Ritorniamo sui nostri passi, riprendiamo il cammino sotto i portici e finiti gli stessi teniamo la destra. Da lì, volgendo lo sguardo alla nostra sinistra ecco i Buranelli.
​
I BURANELLI, IL CANALE E IL PONTE
Il canale Medio o canale dei Buranelli è un ramo del Botteniga, fiume di risorgiva che nasce a nord di Treviso. Nasce al ponte di Pria, in corrispondenza dell'ingresso in Treviso del Botteniga. Dopo aver costeggiato il parco e il retro di Palazzo Rinaldi, il canale passa sotto un primo ponte: in questo luogo, come testimoniano diverse fotografie d'epoca, le donne della zona usavano lavare i panni. Poco distante si trova la casa appartenuta al poeta Giovanni Comisso, ancora più in là una passerella pedonale e il ponte dei Buranelli nei pressi del quale si trova tuttora un edificio cinquecentesco già dimora e magazzino di commercianti provenienti dall'isola lagunare di Burano: da qui deriva la denominazione più conosciuta del canale.
Proseguiamo oltre sul ponte sino a giungere in piazza San Vito.
PIAZZA SAN VITO E LA SUA FONTANA
Questa piazza è stata, attorno al 1930, al centro di molti progetti urbanistici: dal nuovo palazzo Littorio, al mercato della frutta e verdura, al rifacimento della pavimentazione. All'interno di questo programma si inserisce anche la nuova fontana, fortemente voluta dai commercianti della zona, che sostituì l'originale forse non dissimile dalla fontana di Piazza Pola.
La fontana
La fontana, ispirata, come si legge in una cronaca contemporanea al ‘600 italiano, è costituita da un'ampia vasca ottagonale, posata su un basamento circolare.
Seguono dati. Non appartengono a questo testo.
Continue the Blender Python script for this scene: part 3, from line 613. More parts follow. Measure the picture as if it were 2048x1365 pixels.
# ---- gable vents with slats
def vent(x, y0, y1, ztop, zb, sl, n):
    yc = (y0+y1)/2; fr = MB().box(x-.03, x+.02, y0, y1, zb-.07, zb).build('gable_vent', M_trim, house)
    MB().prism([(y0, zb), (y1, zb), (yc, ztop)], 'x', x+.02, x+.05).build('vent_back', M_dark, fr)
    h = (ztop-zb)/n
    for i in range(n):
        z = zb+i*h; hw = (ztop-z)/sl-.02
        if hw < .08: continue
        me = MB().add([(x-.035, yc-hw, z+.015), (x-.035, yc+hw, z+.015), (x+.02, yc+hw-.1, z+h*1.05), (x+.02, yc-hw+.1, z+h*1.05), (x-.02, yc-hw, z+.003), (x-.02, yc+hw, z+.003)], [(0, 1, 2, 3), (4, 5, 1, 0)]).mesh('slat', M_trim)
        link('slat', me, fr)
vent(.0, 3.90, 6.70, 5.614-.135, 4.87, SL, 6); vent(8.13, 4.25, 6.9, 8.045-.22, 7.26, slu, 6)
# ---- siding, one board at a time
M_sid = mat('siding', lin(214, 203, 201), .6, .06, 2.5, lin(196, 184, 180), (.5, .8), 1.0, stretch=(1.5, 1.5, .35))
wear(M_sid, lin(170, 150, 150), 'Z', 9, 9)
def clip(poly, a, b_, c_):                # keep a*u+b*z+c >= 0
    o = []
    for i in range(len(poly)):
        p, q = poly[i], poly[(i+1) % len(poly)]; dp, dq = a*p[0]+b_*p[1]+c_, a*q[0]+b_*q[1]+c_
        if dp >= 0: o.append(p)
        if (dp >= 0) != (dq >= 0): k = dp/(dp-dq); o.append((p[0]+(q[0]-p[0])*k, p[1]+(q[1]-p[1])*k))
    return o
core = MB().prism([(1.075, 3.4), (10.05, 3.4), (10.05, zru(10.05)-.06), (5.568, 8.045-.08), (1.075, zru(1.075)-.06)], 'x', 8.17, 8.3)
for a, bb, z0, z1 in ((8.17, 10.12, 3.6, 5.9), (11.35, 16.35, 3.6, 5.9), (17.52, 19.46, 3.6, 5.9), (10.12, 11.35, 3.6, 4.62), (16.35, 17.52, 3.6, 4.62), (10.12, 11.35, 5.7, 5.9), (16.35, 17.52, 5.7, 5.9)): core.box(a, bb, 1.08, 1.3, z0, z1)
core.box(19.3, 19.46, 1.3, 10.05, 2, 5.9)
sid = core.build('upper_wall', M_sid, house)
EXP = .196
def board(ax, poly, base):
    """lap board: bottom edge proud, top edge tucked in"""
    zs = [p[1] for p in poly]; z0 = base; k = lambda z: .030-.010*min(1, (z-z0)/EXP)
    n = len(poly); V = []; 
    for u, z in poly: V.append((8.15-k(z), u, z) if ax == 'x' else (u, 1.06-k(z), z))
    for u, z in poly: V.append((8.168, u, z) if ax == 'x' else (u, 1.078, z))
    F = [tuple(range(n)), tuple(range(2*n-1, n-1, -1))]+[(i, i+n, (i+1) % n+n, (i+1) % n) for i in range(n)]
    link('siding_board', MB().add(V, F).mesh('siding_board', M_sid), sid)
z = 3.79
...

Nel centro, un basamento poggiante su due scalini e ornato da quattro idre zampillanti, una addossata ad ogni lato, sostiene una tozza colonna scanalata, suggestivamente descritta come concetto floreale formato da un fascio di steli dal quale spunta un fiore acquatico formante la tazza, un gambo con un capitello alludente la flora e la pigna esprimente l'unione degli offerenti. Le pietre usate sono il marmo di Verona e la pietra di Grisignana.